Why are Women so Underrepresented in Software Development?

I have to preface this with “I am a man, not a woman, this is an opinion based on what I have seen in 20+ years of working as a software developer in many different companies”.

With that, software development has a noticeable gender gap, with women underrepresented in comparison to their male counterparts. This disparity is a multifaceted issue with roots in societal, educational, and workplace factors. In this article, we’ll explore the various reasons behind the underrepresentation of women in programming jobs and discuss potential solutions to bridge this gap.

Societal Stereotypes

From a young age, societal stereotypes can shape perceptions of gender roles, influencing career choices. Stereotypes that suggest programming is a male-dominated field may discourage girls from pursuing interests in technology. Challenging and reshaping these stereotypes is crucial for fostering inclusivity.

A possible “solution” (that would require a cultural shift) to this is challenging stereotypes through educational initiatives and awareness campaigns that showcase successful women in programming. Encourage media, schools, and parents to provide equal exposure to technology-related activities for both girls and boys.

Educational Disparities

Access to quality computer science education is essential for nurturing an interest in programming. Disparities in educational opportunities and experiences can limit girls' exposure to coding and technology, hindering their path to programming careers. Efforts to provide equal access and encouragement in STEM education are key to addressing this issue.

Again, combatting this would require a cultural and politically driven shift as we would need to implement policies that promote equal access to computer science education for all students. Create mentorship programs and extracurricular activities that specifically target and support girls interested in coding and technology.

Lack of Role Models

Despite some of the most prominent programmers from history being women, I believe that the absence of visible female role models in programming can contribute to the underrepresentation of women. Highlighting successful women in the field can inspire and empower others, breaking down stereotypes and demonstrating that programming is a viable and rewarding career choice for women.

In school, everybody learns about Alan Turing, and maybe Charles Babbage, and are taught who Bill Gates is, but why do we not get taught about Ada Lovelace, Grace Hopper or Margaret Hamilton?

Workplace Culture

Creating an inclusive workplace culture is pivotal in attracting and retaining women in programming jobs. Companies must actively work to eliminate gender bias, promote diversity and inclusion, and foster an environment where all employees feel valued and respected.

This will only be solved with the points before this point being addressed, the more women that enter the workplace, the more that the culture will shift away from the “nerdy boys” stereotype of programming jobs, allowing the whole workplace culture to be more suitable for anybody.

Implicit Bias

Unconscious biases can influence hiring decisions and career advancement opportunities. Addressing implicit biases, both on an individual and organizational level, is crucial for ensuring fair and equal treatment in the recruitment process.
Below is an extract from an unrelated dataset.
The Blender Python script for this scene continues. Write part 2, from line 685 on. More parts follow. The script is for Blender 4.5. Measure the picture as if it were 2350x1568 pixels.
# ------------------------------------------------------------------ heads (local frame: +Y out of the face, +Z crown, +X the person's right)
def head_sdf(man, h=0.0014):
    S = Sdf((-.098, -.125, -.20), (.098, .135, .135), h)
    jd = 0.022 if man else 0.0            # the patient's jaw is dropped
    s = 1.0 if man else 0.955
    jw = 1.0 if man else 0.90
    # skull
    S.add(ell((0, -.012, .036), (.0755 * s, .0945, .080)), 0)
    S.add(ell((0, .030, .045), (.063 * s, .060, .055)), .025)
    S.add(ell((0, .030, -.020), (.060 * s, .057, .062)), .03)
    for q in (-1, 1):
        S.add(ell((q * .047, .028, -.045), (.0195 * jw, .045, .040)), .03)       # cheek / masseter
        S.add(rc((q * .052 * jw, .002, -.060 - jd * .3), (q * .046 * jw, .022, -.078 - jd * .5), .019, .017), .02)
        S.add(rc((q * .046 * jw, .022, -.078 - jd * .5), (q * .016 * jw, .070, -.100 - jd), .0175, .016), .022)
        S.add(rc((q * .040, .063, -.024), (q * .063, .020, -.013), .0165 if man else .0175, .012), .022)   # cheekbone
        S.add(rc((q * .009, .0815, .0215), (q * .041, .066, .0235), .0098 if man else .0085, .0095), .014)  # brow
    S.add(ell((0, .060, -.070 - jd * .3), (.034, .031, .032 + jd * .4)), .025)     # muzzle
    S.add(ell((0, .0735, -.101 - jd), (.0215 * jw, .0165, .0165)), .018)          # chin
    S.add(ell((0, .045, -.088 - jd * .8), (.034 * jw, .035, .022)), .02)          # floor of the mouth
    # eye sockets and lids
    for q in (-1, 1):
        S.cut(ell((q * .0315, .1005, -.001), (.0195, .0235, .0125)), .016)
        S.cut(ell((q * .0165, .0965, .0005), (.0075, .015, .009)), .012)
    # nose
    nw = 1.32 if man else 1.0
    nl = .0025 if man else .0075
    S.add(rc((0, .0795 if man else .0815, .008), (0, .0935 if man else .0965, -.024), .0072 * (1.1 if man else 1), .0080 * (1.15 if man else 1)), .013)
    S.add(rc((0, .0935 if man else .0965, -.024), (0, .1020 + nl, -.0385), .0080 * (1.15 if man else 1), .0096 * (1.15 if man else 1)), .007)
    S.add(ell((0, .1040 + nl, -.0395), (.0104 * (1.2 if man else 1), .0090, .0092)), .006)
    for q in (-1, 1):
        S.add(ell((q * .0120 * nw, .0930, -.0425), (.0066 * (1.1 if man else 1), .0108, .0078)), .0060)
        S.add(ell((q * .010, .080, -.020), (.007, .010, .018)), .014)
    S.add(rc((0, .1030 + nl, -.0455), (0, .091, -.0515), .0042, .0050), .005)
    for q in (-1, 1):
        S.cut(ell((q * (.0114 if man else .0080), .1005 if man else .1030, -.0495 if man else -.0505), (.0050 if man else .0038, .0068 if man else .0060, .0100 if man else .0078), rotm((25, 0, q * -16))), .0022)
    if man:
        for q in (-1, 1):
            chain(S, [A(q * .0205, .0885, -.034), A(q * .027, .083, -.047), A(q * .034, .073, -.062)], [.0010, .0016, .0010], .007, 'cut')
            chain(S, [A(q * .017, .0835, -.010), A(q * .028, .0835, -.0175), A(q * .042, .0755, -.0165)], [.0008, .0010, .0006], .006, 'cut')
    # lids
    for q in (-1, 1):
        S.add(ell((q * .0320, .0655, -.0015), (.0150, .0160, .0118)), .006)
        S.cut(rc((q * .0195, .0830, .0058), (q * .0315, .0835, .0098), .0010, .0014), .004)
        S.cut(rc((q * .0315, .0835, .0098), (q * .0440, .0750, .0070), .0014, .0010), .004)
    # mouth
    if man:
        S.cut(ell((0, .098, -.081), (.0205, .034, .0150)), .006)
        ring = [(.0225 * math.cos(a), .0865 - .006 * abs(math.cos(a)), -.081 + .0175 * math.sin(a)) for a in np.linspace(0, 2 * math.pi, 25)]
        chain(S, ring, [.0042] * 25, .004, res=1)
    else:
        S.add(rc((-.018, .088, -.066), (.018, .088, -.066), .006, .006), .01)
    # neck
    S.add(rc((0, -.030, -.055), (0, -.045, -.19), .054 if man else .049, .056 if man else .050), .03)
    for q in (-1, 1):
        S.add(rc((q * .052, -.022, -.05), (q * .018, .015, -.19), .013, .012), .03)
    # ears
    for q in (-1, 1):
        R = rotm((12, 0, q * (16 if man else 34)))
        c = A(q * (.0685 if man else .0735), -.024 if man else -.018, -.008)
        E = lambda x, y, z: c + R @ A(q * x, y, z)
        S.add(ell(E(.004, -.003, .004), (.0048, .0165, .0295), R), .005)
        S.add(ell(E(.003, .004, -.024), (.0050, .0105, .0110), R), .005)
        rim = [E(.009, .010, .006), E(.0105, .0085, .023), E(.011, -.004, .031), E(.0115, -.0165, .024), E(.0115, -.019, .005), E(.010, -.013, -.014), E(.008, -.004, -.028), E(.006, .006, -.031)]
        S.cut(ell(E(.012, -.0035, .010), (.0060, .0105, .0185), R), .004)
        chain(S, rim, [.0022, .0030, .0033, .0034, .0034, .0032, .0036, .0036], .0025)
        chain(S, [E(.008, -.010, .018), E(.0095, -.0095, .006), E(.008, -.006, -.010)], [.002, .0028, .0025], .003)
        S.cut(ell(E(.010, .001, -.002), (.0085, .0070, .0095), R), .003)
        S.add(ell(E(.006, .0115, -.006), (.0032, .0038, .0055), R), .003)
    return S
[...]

Work-Life Balance Challenges

Perceptions of programming jobs as demanding and incompatible with work-life balance can deter women, especially those concerned about balancing career and family responsibilities. Promoting flexible work arrangements and emphasizing the importance of work-life balance can make programming careers more accessible.

This was recently pushed dramatically in the correct direction with the huge shift towards “Work From Home” culture, that many software development jobs are keeping in place, which helps everybody, not just women.

Lack of Networking Opportunities

Networking plays a vital role in career advancement. Creating networking and mentorship opportunities specifically designed to support women in programming can help build connections and facilitate professional growth.

Unconscious Biases in Hiring

Examining and adjusting hiring practices is essential to eliminate biases that may inadvertently disadvantage women. Using gender-neutral language in job descriptions, broadening criteria, and ensuring diverse hiring panels can contribute to a more equitable hiring process.


Addressing the underrepresentation of women in programming requires a collective effort from educators, industry leaders, and policymakers. By challenging stereotypes, promoting diversity in education, creating inclusive workplace cultures, and addressing unconscious biases, we can pave the way for a more gender-balanced and thriving programming community. It’s time to break down barriers and ensure that women have equal opportunities to contribute their skills and innovation to the dynamic world of programming.